Welcher Schule ein Kind, das aus der Ukraine nach Siegen-Wittgenstein kommt, zugewiesen wird, hängt oft vom ersten Kontakt ab, den die Familien vor Ort aufnehmen, sagt Peter Sziburies. Für manche seien Verwandte, Freunde oder Bekannte, die bereits im Kreis wohnen, die erste Anlaufstelle. Andere würden sich ans Einwohnermeldeamt wenden oder auch direkt Kontakt zu einer Schule aufnehmen. Über das Kommunale Integrationszentrum „sind wir mit all diesen Stellen vernetzt“, betont der Schulrat.

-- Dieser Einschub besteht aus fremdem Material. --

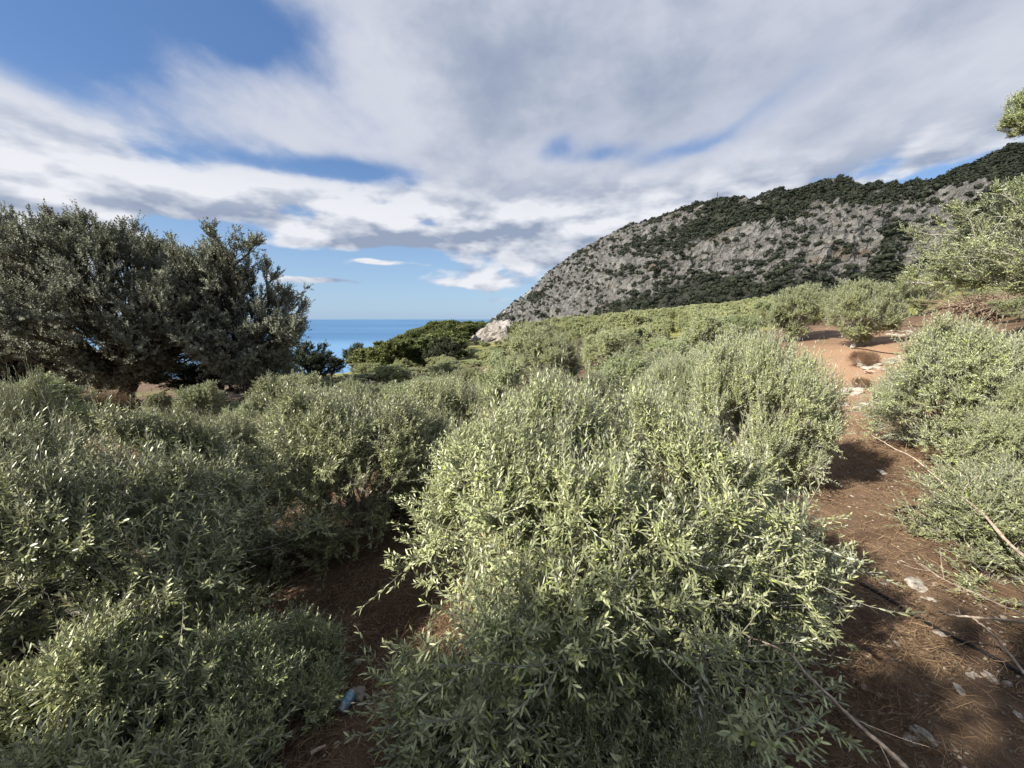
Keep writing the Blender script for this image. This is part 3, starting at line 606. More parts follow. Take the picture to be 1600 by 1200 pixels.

Eine Koordination ist natürlich erforderlich. Solange die Kapazitäten vor Ort ausreichen, sei es recht problemlos – „und momentan verfügen wir im Kreisgebiet noch über Kapazitäten“. Gesteigerter Handlungsbedarf entstehe, sobald Klassengrößen ausgereizt und Schulen nicht mehr aufnahmefähig seien. Die Regel sei, dass Kinder und Jugendliche in derjenigen Schule einen Platz erhalten sollen, die ihrer Unterkunft beziehungsweise Wohnadresse am nächsten liegt. Sei dies wegen einer Auslastung nicht machbar, werde es an der danach nächstgelegenen Schule versucht. Von der Länge des russischen Kriegs gegen die Ukraine werde abhängen, wie es in Siegen-Wittgenstein weitergeht. „Es hat eine hohe Dynamik“, sagt Peter Sziburies.